A dialogue among people of different faiths is ultimately relevant to the Prophet’s advice that covers the following main three pillars of a good life with a view to maintain “sustainability”.

Good Health and Well-Being

This is the third out of the seventeen goals of sustainable development. The Prophet said, “Whoever among you wakes up in the morning healthy in his body…”, hence, this is a precious gift that deserves to thank God for, and it is the first form of dialogue man can have with His Lord.

Thanking God for the bounties He bestows on us, without asking for them, is a great blessing “'If you are grateful, I will certainly give you more” (Quran 14: 7). This means that thanking and gratefulness is a means for preserving blessings and good health tops the list. 

A Safe Residence “Family”

Reading statistics on the displaced people worldwide can make a person who holds their smart phone and scroll down the news feed while leaning on a cozy sofa realize the priceless value of having a safe “home” and a healthy family. “Sustainable cities and communities” is the 11th goal of sustainable development that comes in line with this Prophetic advice. To this effect, it is the duty of each parent to talk to their dependents on the importance of appreciating the blessing of safety, shelter and “home” whatsoever big or small it is.

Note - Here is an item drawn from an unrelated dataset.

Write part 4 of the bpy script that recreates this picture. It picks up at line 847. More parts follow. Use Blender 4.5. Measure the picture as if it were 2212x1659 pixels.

Food, water and air are the three main essential sources of provision that man cannot do without. According to the sustainable development goals, ending poverty and providing clear water are from among the most important fundamental goals that man in our times need. In Islam, sharing food is a source of bringing people close together and promoting peace. The Prophet (peace and blessing be upon him) said: “He is not a believer whose stomach is filled while his neighbor goes hungry” (Tabarani). God Almighty says, “And give food” (Quran 76: 8). The sun, moon, air, mountains and the entire universe have been subjected to man by the will of the Creator, this is the first lesson that everyone should know. The nature was created in honor of man. 

Dialogue Starts from the Family

Someone might ask: How can dialogue contribute to preserving theses blessings?

The family is the first institution where a child grows and learns. It is the beginning of the thread, if parents understand this.  The Prophet (peace and blessings be upon him) said, “You are all care takers and responsible for your dependents”. Therefore, the dialogue we need stresses the need to link all fields of development that make man the center of this talk and development project. This includes giving particular attention to the child’s intellect, education, health, environment and so forth.